Skiing Made Simple

This is a wonderful and simple way of skiing. It works beautifully on groomed terrain. It can also be modified slightly to work in crud, bumps, and powder. I will explain the modifications later. Here's the basic technique.

I am assuming you are skiing shaped skis here but that is not necessary if you insist on making things tough on yourself. I want you to start with a balanced body position while skiing. Your body is balanced for skiing when your toes, knees, and shoulders are all in a virticle line (i.e. your knees are directly above your toes etc). That can't happen without you bending your knees and getting your weight forward (Nastrovia)!

Lets ski!

Start traversing down the mountain in the balanced position. You have to decide which is your downhill ski. Once you do I want you to take all your weight off of the downhill ski by raising it slightly. Don't lift it off the snow but remove all the weight from it by pulling your leg up. Now tip the unweighted ski in the direction of that foot's little toe. While doing this push this ski forward. If you are not turning in the direction of this unweighted ski you are now defying physics and gravity. Keep your skis on this new edge and reweight the unweighted ski. Has turning ever been this easy? This simple technique will keep your skis turning all day with as little effort as any other technique.

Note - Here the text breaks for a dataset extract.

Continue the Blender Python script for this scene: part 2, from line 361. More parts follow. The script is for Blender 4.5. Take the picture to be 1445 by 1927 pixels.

Modification for bumps, powder, and crud:

Get your skis as close to one another as possible. Unweight both of your skis by pulling both of you legs up slightly. Tip your skis in the direction of the turn, i.e. towards the little toe of the downhill ski. Gently re-establish your weight on your skis. Keep your skis close together. Pretty easy and simple right? Practice both of these turns on terrain you are comfortable with and than take them to the steeps, powder, and bumps.

Modification for mere mortals:

I am trying to keep this simple but I can't ignore this. Most of us, especially when learning to ski (by the way this learning never ends) "sit back" or have our weight to far back. The technique I described above about saying push you ski forward can lead to getting your weight to far back. If that is the case than instead of pushing the "toe tipping" ski forward pull your other ski back. That will help keep you weight forward. You will almost always have more weight on the turning ski (physics, centrifugal force, etc rule) but try and keep weight on both skis and keep your skies somewhat close, (i.e. hip or shoulder width apart). That is basically the Mahre brothers, "White Pass Turn." That pretty much speaks for itself.